6. The method of claim 5, wherein the optical surface configuration of the first and second master molds are designed in anticipation of possible curing shrinkages of the first, the second, the third and the fourth hardening resins.

7. The method of claim 5, wherein a difference between a linear expansion coefficient of the resin constituting the first sub master molding part and a linear expansion coefficient of the first sub master substrate is 3×10−5/K or less.

8. The method of claim 5, wherein a difference between a linear expansion coefficient of the resin constituting the second sub master molding part and a linear expansion coefficient of the second sub master substrate is 3×10−5/K or less.

9. The method of claim 5, wherein lining the first sub master molding part with the first sub master substrate is conducted using an adhesive after the third hardening resin has been cured, and lining the second sub master molding part with the second sub master substrate is conducted using an adhesive after the fourth hardening resin has been cured.

10. The method of claim 5, wherein lining the first sub master molding part with the first sub master substrate is conducted before the third hardening resin has been cured, and lining the second sub master molding part with the second sub master substrate is conducted before the fourth hardening resin has been cured.

11. The method of claim 5, wherein the third and fourth hardening resins are photocurable resin, and the method further comprises: curing the third and fourth hardening resins by providing irradiation.

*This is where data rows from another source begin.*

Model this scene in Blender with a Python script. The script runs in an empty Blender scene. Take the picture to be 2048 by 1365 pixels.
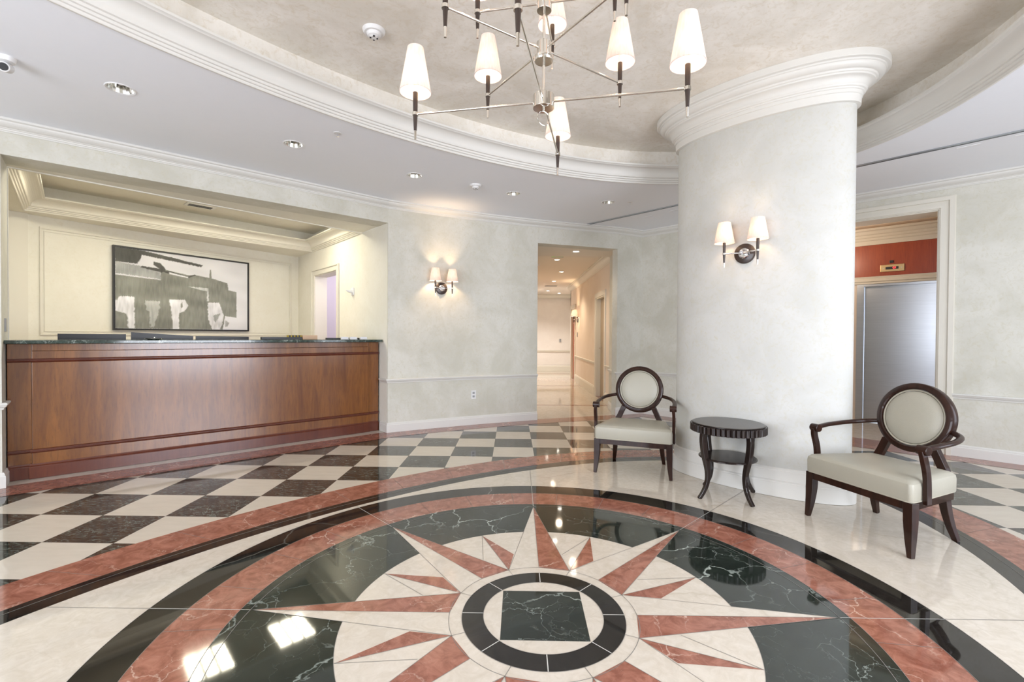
import bpy, bmesh, math, random
from mathutils import Vector, Matrix, noise
from mathutils.geometry import delaunay_2d_cdt
random.seed(4)
PI = math.pi
cos, sin = math.cos, math.sin
scene = bpy.context.scene
COL = scene.collection

# ------------------------------------------------------------------ camera
PITCH, ROLL, FPX, EYE = 0.012, 0.0063, 936.7, 1.25
cam_d = bpy.data.cameras.new('camera')
cam_d.sensor_width = 36.0
cam_d.lens = FPX / 2048 * 36.0
cam_d.clip_start = 0.05
cam_d.clip_end = 100
cam = bpy.data.objects.new('camera', cam_d)
COL.objects.link(cam)
_fw = Vector((0, cos(PITCH), -sin(PITCH)))
_up = Vector((0, sin(PITCH), cos(PITCH)))
_rt = Vector((1, 0, 0))
_r = cos(ROLL) * _rt + sin(ROLL) * _up
_u = -sin(ROLL) * _rt + cos(ROLL) * _up
m = Matrix.Identity(4)
for i in range(3):
    m[i][0], m[i][1], m[i][2] = _r[i], _u[i], -_fw[i]
m[2][3] = EYE
cam.matrix_world = m
scene.camera = cam

# ------------------------------------------------------------------ view, world, lights
scene.view_settings.view_transform = 'Standard'
scene.view_settings.look = 'None'
scene.view_settings.gamma = 1.0
scene.view_settings.exposure = 0.76
try:
    scene.view_settings.use_curve_mapping = False
except Exception:
    pass
cy = scene.cycles
cy.use_denoising = True
cy.max_bounces = 9
cy.diffuse_bounces = 6
cy.glossy_bounces = 5
cy.transmission_bounces = 5
cy.caustics_reflective = False
cy.caustics_refractive = False
cy.sample_clamp_indirect = 6.0

world = bpy.data.worlds.new('daylight')
scene.world = world
world.use_nodes = True
world.node_tree.nodes['Background'].inputs[0].default_value = (0.75, 0.85, 1.0, 1)
world.node_tree.nodes['Background'].inputs[1].default_value = 1.6

C = Vector((0.147, 2.087))                  # centre of the floor medallion and of the oval ceiling


def area(name, loc, target, sx, sy, power, color, spread=PI):
    d = bpy.data.lights.new(name, 'AREA')
    d.shape = 'RECTANGLE'
    d.size, d.size_y, d.energy, d.color, d.spread = sx, sy, power, color, spread
    o = bpy.data.objects.new(name, d)
    o.location = loc
    o.rotation_euler = (Vector(target) - Vector(loc)).to_track_quat('-Z', 'Y').to_euler()
    COL.objects.link(o)
    return o


def point(name, loc, power, color, rad=0.03, parent=None):
    d = bpy.data.lights.new(name, 'POINT')
    d.energy, d.color, d.shadow_soft_size = power, color, rad
    o = bpy.data.objects.new(name, d)
    o.location = loc
    if parent:
        o.parent = parent
    COL.objects.link(o)
    return o


WARM = (1.0, 0.70, 0.42)
SOFTW = (1.0, 0.86, 0.68)
DAY = (0.89, 0.92, 1.0)
# daylight through the entrance glazing of the two walls behind and beside the viewpoint
area('daylight_entrance_window', (C.x + 3.02, C.y - 2.86, 1.45), (C.x - 3.0, C.y + 3.2, 1.35), 2.7, 2.3, 118, DAY)
area('daylight_side_window', (C.x - 3.55, C.y - 3.55, 1.55), (C.x + 2.0, C.y + 2.0, 1.6), 3.4, 2.4, 128, DAY)
area('daylight_far_window', (C.x + 5.25, C.y - 0.3, 1.6), (C.x + 2.0, C.y + 6.0, 1.5), 1.2, 2.2, 14, DAY)


# ------------------------------------------------------------------ materials
def mat(name, color=(0.8, 0.8, 0.8), rough=0.5, metal=0.0, coat=0.0, spec=0.5, sheen=0.0):
    mt = bpy.data.materials.new(name)
    mt.use_nodes = True
    b = mt.node_tree.nodes['Principled BSDF']
    b.inputs['Base Color'].default_value = (*color, 1)
    b.inputs['Roughness'].default_value = rough
    b.inputs['Metallic'].default_value = metal
    b.inputs['Coat Weight'].default_value = coat
    b.inputs['Coat Roughness'].default_value = 0.06
    b.inputs['Specular IOR Level'].default_value = spec
    return mt


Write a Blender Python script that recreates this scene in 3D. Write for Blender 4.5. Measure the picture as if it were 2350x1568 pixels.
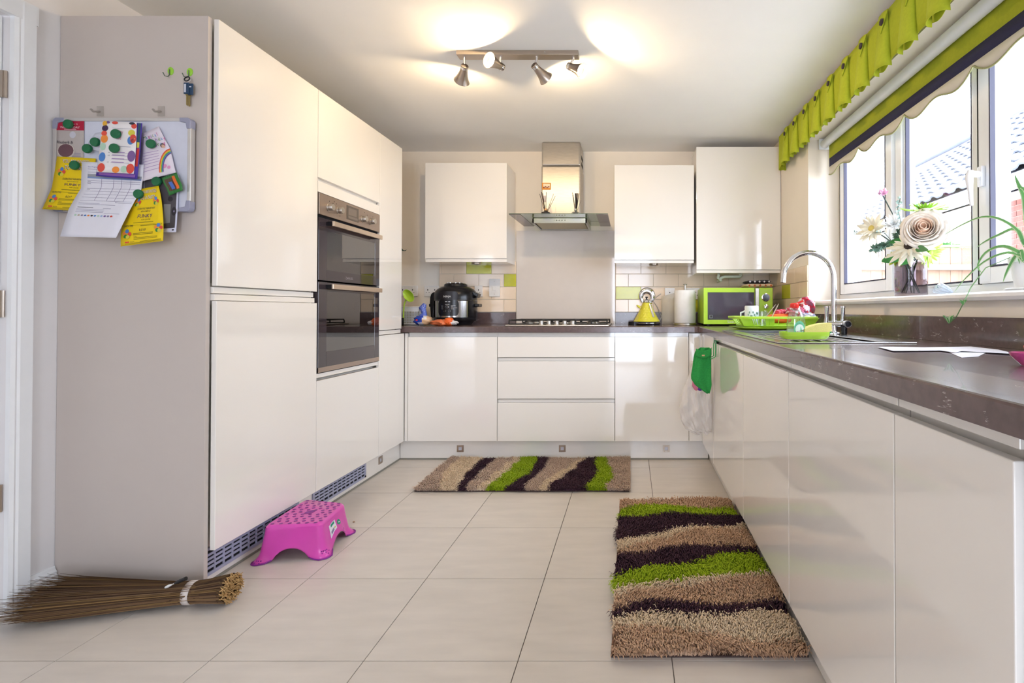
import bpy, math, random
import numpy as np
from mathutils import Vector, Matrix
random.seed(7); np.random.seed(7)
for o in list(bpy.data.objects): bpy.data.objects.remove(o)
SC = bpy.context.scene
COL = SC.collection
PI = math.pi

# ------------------------------------------------------------------ camera, world, light, exposure
F, CX, CY, PITCH = 1160.0, 1448.0, 700.4, 0.010
CAM = Vector((0, 0, 1.024))
cd = bpy.data.cameras.new('camera'); cam = bpy.data.objects.new('camera', cd); COL.objects.link(cam)
cam.location = CAM; cam.rotation_euler = (PI/2 + PITCH, 0, 0)
cd.sensor_fit = 'HORIZONTAL'; cd.sensor_width = 36.0
cd.lens = F*36.0/2350; cd.shift_x = -(CX-1175)/2350; cd.shift_y = (CY-784)/2350
cd.clip_start = 0.03; cd.clip_end = 200
SC.camera = cam
SC.view_settings.view_transform = 'Standard'; SC.view_settings.look = 'None'
SC.view_settings.gamma = 1; SC.view_settings.use_curve_mapping = False
SC.view_settings.exposure = 0.36
WORLD_STRENGTH = 11.0
LAMP_WATT = 3.4
w = bpy.data.worlds.new('overcast_sky'); SC.world = w; w.use_nodes = True
nt = w.node_tree; nt.nodes.clear()
wo = nt.nodes.new('ShaderNodeOutputWorld'); wb = nt.nodes.new('ShaderNodeBackground')
wb.inputs[0].default_value = (0.80, 0.90, 1.08, 1); wb.inputs[1].default_value = WORLD_STRENGTH
nt.links.new(wb.outputs[0], wo.inputs[0])
def portal(loc, rot, sx, sy):
    l = bpy.data.lights.new('daylight_portal', 'AREA'); l.shape = 'RECTANGLE'; l.size = sx; l.size_y = sy
    l.cycles.is_portal = True
    o = bpy.data.objects.new('daylight_portal', l); COL.objects.link(o); o.location = loc; o.rotation_euler = rot
portal((1.43, 2.17, 1.58), (0, PI/2, 0), 1.05, 2.0)       # kitchen window, right
portal((0.0, -2.62, 1.12), (PI/2, 0, 0), .9, 2.14)   # patio opening behind the camera
sun = bpy.data.lights.new('soft_sun', 'SUN'); sun.energy = 1.2; sun.angle = 0.6; sun.color = (1, .97, .92)
so = bpy.data.objects.new('soft_sun', sun); COL.objects.link(so); so.rotation_euler = (math.radians(50), 0, math.radians(-40))

def at(u, v, x=None, y=None, z=None):
    cp, sp = math.cos(PITCH), math.sin(PITCH)
    d = Vector((u-CX, F*cp-(CY-v)*sp, F*sp+(CY-v)*cp))
    if x is not None: t = (x-CAM.x)/d.x
    elif y is not None: t = (y-CAM.y)/d.y
    else: t = (z-CAM.z)/d.z
    return CAM + d*t

# ------------------------------------------------------------------ materials
def lin(c):
    if isinstance(c, str):
        c = tuple(int(c[i:i+2], 16)/255 for i in (1, 3, 5))
        return tuple(x/12.92 if x <= .04045 else ((x+.055)/1.055)**2.4 for x in c)
    return c
MATS = {}
def mat(name, col, rough=.5, metal=0, var=.04, scale=20, bump=0, bscale=None, coat=0, spec=.5, trans=0, ior=1.45, emit=0, alpha=1, stretch=None, sheen=0, sss=0):
    if name in MATS: return MATS[name]
    m = bpy.data.materials.new(name); m.use_nodes = True; nt = m.node_tree
    b = nt.nodes['Principled BSDF']; c = lin(col)
    I = b.inputs
    I['Roughness'].default_value = rough; I['Metallic'].default_value = metal
    I['Coat Weight'].default_value = coat; I['Coat Roughness'].default_value = .03
    I['Specular IOR Level'].default_value = spec; I['Transmission Weight'].default_value = trans
    I['IOR'].default_value = ior; I['Alpha'].default_value = alpha
    I['Sheen Weight'].default_value = sheen
    if sss: I['Subsurface Weight'].default_value = sss; I['Subsurface Radius'].default_value = (.01, .01, .01)
    tc = nt.nodes.new('ShaderNodeTexCoord'); src = tc.outputs['Object']
    if stretch:
        mp = nt.nodes.new('ShaderNodeMapping'); mp.inputs['Scale'].default_value = stretch
        nt.links.new(src, mp.inputs[0]); src = mp.outputs[0]
    n = nt.nodes.new('ShaderNodeTexNoise'); n.inputs['Scale'].default_value = scale; n.inputs['Detail'].default_value = 3
    nt.links.new(src, n.inputs['Vector'])
    r = nt.nodes.new('ShaderNodeValToRGB')
    r.color_ramp.elements[0].position = .3; r.color_ramp.elements[1].position = .7
    r.color_ramp.elements[0].color = tuple(max(0, x*(1-var)) for x in c)+(1,)
    r.color_ramp.elements[1].color = tuple(min(1, x*(1+var)) for x in c)+(1,)
    nt.links.new(n.outputs['Fac'], r.inputs[0]); nt.links.new(r.outputs[0], I['Base Color'])
    if bump:
        n2 = nt.nodes.new('ShaderNodeTexNoise'); n2.inputs['Scale'].default_value = bscale or scale*4
        nt.links.new(src, n2.inputs['Vector'])
        bp = nt.nodes.new('ShaderNodeBump'); bp.inputs['Strength'].default_value = bump; bp.inputs['Distance'].default_value = .002
        nt.links.new(n2.outputs['Fac'], bp.inputs['Height']); nt.links.new(bp.outputs[0], I['Normal'])
    if emit:
        I['Emission Color'].default_value = c+(1,); I['Emission Strength'].default_value = emit
    MATS[name] = m; m['rgb'] = c
    return m
def glass_mat(name, tint, clear, rough=.0):
    if name in MATS: return MATS[name]
    m = bpy.data.materials.new(name); m.use_nodes = True; nt = m.node_tree; nt.nodes.clear()
    out = nt.nodes.new('ShaderNodeOutputMaterial'); mx = nt.nodes.new('ShaderNodeMixShader')
    tr = nt.nodes.new('ShaderNodeBsdfTransparent'); gl = nt.nodes.new('ShaderNodeBsdfGlossy'); lw = nt.nodes.new('ShaderNodeLayerWeight'); fr = nt.nodes.new('ShaderNodeMath'); fr.operation = 'POWER'; fr.inputs[1].default_value = 4
    tr.inputs[0].default_value = lin(tint)+(1,); gl.inputs['Roughness'].default_value = rough
    lw.inputs[0].default_value = .5; nt.links.new(lw.outputs['Facing'], fr.inputs[0])
    ad = nt.nodes.new('ShaderNodeMath'); ad.operation = 'ADD'; ad.inputs[1].default_value = 1-clear; ad.use_clamp = True
    nt.links.new(fr.outputs[0], ad.inputs[0]); nt.links.new(ad.outputs[0], mx.inputs[0])
    nt.links.new(tr.outputs[0], mx.inputs[1]); nt.links.new(gl.outputs[0], mx.inputs[2]); nt.links.new(mx.outputs[0], out.inputs[0])
    MATS[name] = m; return m
def stone_mat():
    m = mat('worktop_laminate', '#62504f', rough=.2, var=.12, scale=60, coat=.35)
    nt = m.node_tree; b = nt.nodes['Principled BSDF']
    tc = nt.nodes.new('ShaderNodeTexCoord'); vo = nt.nodes.new('ShaderNodeTexVoronoi'); vo.feature = 'DISTANCE_TO_EDGE'; vo.inputs['Scale'].default_value = 13
    ns = nt.nodes.new('ShaderNodeTexNoise'); ns.inputs['Scale'].default_value = 9; ns.inputs['Detail'].default_value = 5
    mp = nt.nodes.new('ShaderNodeMixRGB'); mp.inputs[0].default_value = .12
    nt.links.new(tc.outputs['Object'], mp.inputs[1]); nt.links.new(ns.outputs['Color'], mp.inputs[2]); nt.links.new(mp.outputs[0], vo.inputs['Vector'])
    lt = nt.nodes.new('ShaderNodeMath'); lt.operation = 'LESS_THAN'; lt.inputs[1].default_value = .012; nt.links.new(vo.outputs['Distance'], lt.inputs[0])
    n2 = nt.nodes.new('ShaderNodeTexNoise'); n2.inputs['Scale'].default_value = 24; nt.links.new(tc.outputs['Object'], n2.inputs['Vector'])
    gt = nt.nodes.new('ShaderNodeMath'); gt.operation = 'GREATER_THAN'; gt.inputs[1].default_value = .60; nt.links.new(n2.outputs['Fac'], gt.inputs[0])
    mu = nt.nodes.new('ShaderNodeMath'); mu.operation = 'MULTIPLY'; nt.links.new(lt.outputs[0], mu.inputs[0]); nt.links.new(gt.outputs[0], mu.inputs[1])
    mu2 = nt.nodes.new('ShaderNodeMath'); mu2.operation = 'MULTIPLY'; mu2.inputs[1].default_value = .6; nt.links.new(mu.outputs[0], mu2.inputs[0])
    mix = nt.nodes.new('ShaderNodeMixRGB'); mix.inputs[2].default_value = (.7, .6, .55, 1)
    old = b.inputs['Base Color'].links[0].from_socket
    nt.links.new(mu2.outputs[0], mix.inputs[0]); nt.links.new(old, mix.inputs[1]); nt.links.new(mix.outputs[0], b.inputs['Base Color'])
    return m
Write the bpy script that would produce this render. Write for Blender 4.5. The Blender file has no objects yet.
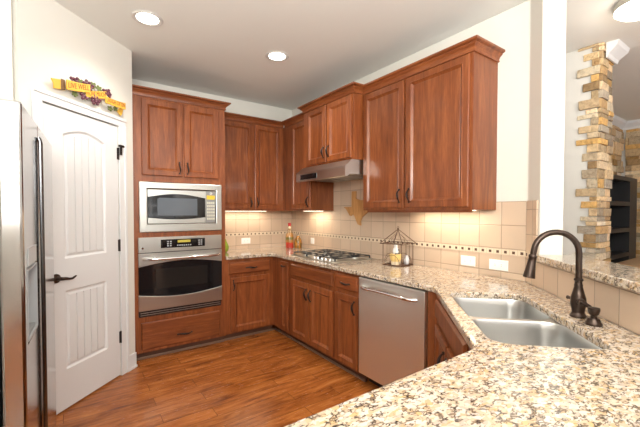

12. The method of claim 11, further comprising: post-curing the third and fourth hardening resins by heating after the third and fourth hardening resins have been cured by providing irradiation.

13. The method of claim 5, further comprising: post-curing the first hardening resin by heating after the first hardening resin has been cured by providing irradiation and post-curing the second hardening resin by heating after the second hardening resin has been cured by providing irradiation.

14. The method of claim 5, further comprising: heating the first hardening resin before removing the sub master mold from the first hardening resin; heating the second hardening resin before moving the sub master mold from the second hardening resin; and heating the first and second hardening resins after removing the first and second sub master molds from the first and second hardening resins.

15. The method of claim 5, wherein the first optical member is by providing irradiation from the side of the first sub master mold and from a side of the substrate, and second optical member is molded by providing irradiation from the side of the second sub master mold and from a side of the substrate.

16. The method of claim 5, wherein the first optical member comprises a plurality of lens parts arranged in an array, and the second optical member comprises a plurality of lens parts arranged in an array.